For higher education institutions working with federally funded programs or technologies, Section 508 may impact websites, electronic course materials, downloadable PDFs, and educational technologies used by students and faculty.

How to Ensure PDF Accessibility For Higher Education: Best Practices

Improving PDF accessibility for higher education institutions requires a structured and long-term approach rather than one-time fixes.

  • Develop an Accessibility Strategy: Create institution-wide accessibility goals and policies that define standards, responsibilities, and long-term accessibility priorities.
  • Review Existing Learning Materials: Audit current educational resources to identify inaccessible PDFs, scanned files, and content that may create barriers for students using assistive technologies.
  • Train Faculty & Staff: Faculty members and staff should understand accessibility practices, including document structure, heading usage, alt text, and tagging.
  • Prioritize Accessible Content Creation: Accessibility should begin during content creation rather than after publication. Creating structured and accessible documents from the start reduces remediation efforts.
  • Support Ongoing Accessibility Improvements: Accessibility requires continuous monitoring, regular reviews, and updates to ensure learning materials remain compliant as content evolves.
PDF remediation can become complex at scale. The best way to ensure compliant PDFs is to partner with accessibility experts who can help educational institutions implement long-term accessibility strategies.

Why Choose PREP for Your Higher Education Institution?

PREP’s powerful AI-enabled PDF accessibility platform makes document remediation simple, economical, and scalable. We also help higher education institutions, including universities and colleges, create an inclusive learning environment for all learners.

Here’s a case study that demonstrates how PREP converted data for a higher education institution:

The client was required to turn many low-quality scanned PDF documents into editable Word files.
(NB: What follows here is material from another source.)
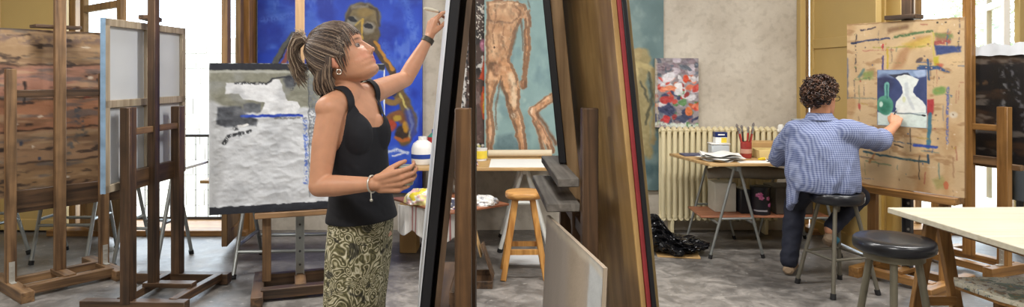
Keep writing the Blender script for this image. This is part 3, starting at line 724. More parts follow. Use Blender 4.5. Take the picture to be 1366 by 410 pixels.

While preserving the content format, our automated PDF accessibility software identified and converted complex structures, including tables, lists, and equations. Subject matter experts then reviewed these Word files for quality and accuracy. PREP helped the client turn low-quality scanned PDFs into editable Word documents for their learners in less than three weeks. This enabled learners to access and edit documents easily.

Get AI-Driven Accessibility Solutions

Empower your organization with scalable, cost-effective, and efficient tools for an inclusive user experience.

FAQs

  1. What makes a PDF accessible?

    An accessible PDF includes structured headings, proper tags, logical reading order, descriptive alt text, accessible tables, labeled forms, and sufficient color contrast. These elements help screen readers and other assistive technologies interpret content correctly and allow students to navigate educational materials effectively.

  2. Which accessibility laws apply to colleges and universities?

    Higher education institutions may need to comply with WCAG, ADA Title II, ADA Title III, Section 504, and Section 508, depending on whether they are public institutions, private institutions, or federally funded organizations.

  3. How can universities check if their PDFs are accessible?

    Universities can evaluate accessibility using automated PDF accessibility checkers, manual testing methods, screen readers, and remediation audits. Many institutions also work with accessibility experts to identify and resolve complex issues.

  4. Why do colleges use PDF remediation services?

    Colleges often manage thousands of academic files and learning materials. PDF remediation services help them improve accessibility at scale while reducing manual effort and ensuring compliance across large document collections.

  5. How can schools ensure all learning materials are distributed as accessible PDFs?

    Schools can improve PDF accessibility by creating structured documents from the beginning, training faculty members, reviewing educational materials regularly, and testing documents with assistive technologies before publication. Continuous monitoring also helps maintain long-term accessibility standards.